--- Start of DATASET EXCERPT ---
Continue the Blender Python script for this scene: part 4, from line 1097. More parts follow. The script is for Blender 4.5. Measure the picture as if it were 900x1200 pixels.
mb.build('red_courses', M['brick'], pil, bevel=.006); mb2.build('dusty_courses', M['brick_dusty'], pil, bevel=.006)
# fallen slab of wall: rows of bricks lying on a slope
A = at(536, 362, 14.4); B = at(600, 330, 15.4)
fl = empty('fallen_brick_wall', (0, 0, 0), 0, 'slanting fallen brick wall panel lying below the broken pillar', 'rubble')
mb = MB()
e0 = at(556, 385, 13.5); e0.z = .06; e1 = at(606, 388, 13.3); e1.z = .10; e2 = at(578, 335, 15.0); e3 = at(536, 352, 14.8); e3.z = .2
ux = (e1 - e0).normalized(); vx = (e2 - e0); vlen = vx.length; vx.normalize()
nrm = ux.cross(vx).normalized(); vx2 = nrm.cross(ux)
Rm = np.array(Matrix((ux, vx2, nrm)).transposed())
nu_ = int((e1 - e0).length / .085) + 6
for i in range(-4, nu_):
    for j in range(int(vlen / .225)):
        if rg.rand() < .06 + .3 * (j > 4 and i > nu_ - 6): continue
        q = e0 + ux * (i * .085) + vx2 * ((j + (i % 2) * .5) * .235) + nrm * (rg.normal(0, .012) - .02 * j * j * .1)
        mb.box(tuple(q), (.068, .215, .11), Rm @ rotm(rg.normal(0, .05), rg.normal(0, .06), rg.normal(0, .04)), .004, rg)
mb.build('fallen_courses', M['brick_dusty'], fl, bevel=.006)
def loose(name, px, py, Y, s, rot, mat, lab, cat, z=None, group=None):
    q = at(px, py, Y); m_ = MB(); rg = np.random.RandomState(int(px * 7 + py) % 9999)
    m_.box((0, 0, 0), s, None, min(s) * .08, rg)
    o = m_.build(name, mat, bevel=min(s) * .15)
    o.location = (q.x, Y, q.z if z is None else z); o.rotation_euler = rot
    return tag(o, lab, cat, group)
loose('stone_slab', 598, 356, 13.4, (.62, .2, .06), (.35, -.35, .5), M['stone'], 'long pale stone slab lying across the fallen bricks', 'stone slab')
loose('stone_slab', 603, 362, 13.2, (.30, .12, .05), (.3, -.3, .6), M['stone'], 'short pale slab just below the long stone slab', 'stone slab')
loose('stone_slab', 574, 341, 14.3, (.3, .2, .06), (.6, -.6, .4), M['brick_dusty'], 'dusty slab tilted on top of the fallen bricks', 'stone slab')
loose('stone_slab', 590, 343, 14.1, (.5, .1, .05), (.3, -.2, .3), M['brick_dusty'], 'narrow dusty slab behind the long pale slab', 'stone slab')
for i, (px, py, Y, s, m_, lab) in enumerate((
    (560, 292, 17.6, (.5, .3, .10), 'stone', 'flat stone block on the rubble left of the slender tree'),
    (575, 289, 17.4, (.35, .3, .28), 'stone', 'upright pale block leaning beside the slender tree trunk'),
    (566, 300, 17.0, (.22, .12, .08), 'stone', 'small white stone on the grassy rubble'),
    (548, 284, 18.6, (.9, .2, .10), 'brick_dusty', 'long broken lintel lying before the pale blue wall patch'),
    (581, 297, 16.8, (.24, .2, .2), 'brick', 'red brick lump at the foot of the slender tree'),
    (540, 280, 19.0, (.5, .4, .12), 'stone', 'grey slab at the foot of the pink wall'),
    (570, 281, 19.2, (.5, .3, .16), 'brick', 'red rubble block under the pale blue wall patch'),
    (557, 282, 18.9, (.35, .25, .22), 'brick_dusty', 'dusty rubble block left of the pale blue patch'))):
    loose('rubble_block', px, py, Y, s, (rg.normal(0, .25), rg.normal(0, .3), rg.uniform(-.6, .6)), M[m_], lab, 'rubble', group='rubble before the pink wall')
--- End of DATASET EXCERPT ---
Repeat the data precisely, line by line.

■ **COMPLETE OUTPUT**:
Continue the Blender Python script for this scene: part 4, from line 1097. More parts follow. The script is for Blender 4.5. Measure the picture as if it were 900x1200 pixels.
mb.build('red_courses', M['brick'], pil, bevel=.006); mb2.build('dusty_courses', M['brick_dusty'], pil, bevel=.006)
# fallen slab of wall: rows of bricks lying on a slope
A = at(536, 362, 14.4); B = at(600, 330, 15.4)
fl = empty('fallen_brick_wall', (0, 0, 0), 0, 'slanting fallen brick wall panel lying below the broken pillar', 'rubble')
mb = MB()
e0 = at(556, 385, 13.5); e0.z = .06; e1 = at(606, 388, 13.3); e1.z = .10; e2 = at(578, 335, 15.0); e3 = at(536, 352, 14.8); e3.z = .2
ux = (e1 - e0).normalized(); vx = (e2 - e0); vlen = vx.length; vx.normalize()
nrm = ux.cross(vx).normalized(); vx2 = nrm.cross(ux)
Rm = np.array(Matrix((ux, vx2, nrm)).transposed())
nu_ = int((e1 - e0).length / .085) + 6
for i in range(-4, nu_):
    for j in range(int(vlen / .225)):
        if rg.rand() < .06 + .3 * (j > 4 and i > nu_ - 6): continue
        q = e0 + ux * (i * .085) + vx2 * ((j + (i % 2) * .5) * .235) + nrm * (rg.normal(0, .012) - .02 * j * j * .1)
        mb.box(tuple(q), (.068, .215, .11), Rm @ rotm(rg.normal(0, .05), rg.normal(0, .06), rg.normal(0, .04)), .004, rg)
mb.build('fallen_courses', M['brick_dusty'], fl, bevel=.006)
def loose(name, px, py, Y, s, rot, mat, lab, cat, z=None, group=None):
    q = at(px, py, Y); m_ = MB(); rg = np.random.RandomState(int(px * 7 + py) % 9999)
    m_.box((0, 0, 0), s, None, min(s) * .08, rg)
    o = m_.build(name, mat, bevel=min(s) * .15)
    o.location = (q.x, Y, q.z if z is None else z); o.rotation_euler = rot
    return tag(o, lab, cat, group)
loose('stone_slab', 598, 356, 13.4, (.62, .2, .06), (.35, -.35, .5), M['stone'], 'long pale stone slab lying across the fallen bricks', 'stone slab')
loose('stone_slab', 603, 362, 13.2, (.30, .12, .05), (.3, -.3, .6), M['stone'], 'short pale slab just below the long stone slab', 'stone slab')
loose('stone_slab', 574, 341, 14.3, (.3, .2, .06), (.6, -.6, .4), M['brick_dusty'], 'dusty slab tilted on top of the fallen bricks', 'stone slab')
loose('stone_slab', 590, 343, 14.1, (.5, .1, .05), (.3, -.2, .3), M['brick_dusty'], 'narrow dusty slab behind the long pale slab', 'stone slab')
for i, (px, py, Y, s, m_, lab) in enumerate((
    (560, 292, 17.6, (.5, .3, .10), 'stone', 'flat stone block on the rubble left of the slender tree'),
    (575, 289, 17.4, (.35, .3, .28), 'stone', 'upright pale block leaning beside the slender tree trunk'),
    (566, 300, 17.0, (.22, .12, .08), 'stone', 'small white stone on the grassy rubble'),
    (548, 284, 18.6, (.9, .2, .10), 'brick_dusty', 'long broken lintel lying before the pale blue wall patch'),
    (581, 297, 16.8, (.24, .2, .2), 'brick', 'red brick lump at the foot of the slender tree'),
    (540, 280, 19.0, (.5, .4, .12), 'stone', 'grey slab at the foot of the pink wall'),
    (570, 281, 19.2, (.5, .3, .16), 'brick', 'red rubble block under the pale blue wall patch'),
    (557, 282, 18.9, (.35, .25, .22), 'brick_dusty', 'dusty rubble block left of the pale blue patch'))):
    loose('rubble_block', px, py, Y, s, (rg.normal(0, .25), rg.normal(0, .3), rg.uniform(-.6, .6)), M[m_], lab, 'rubble', group='rubble before the pink wall')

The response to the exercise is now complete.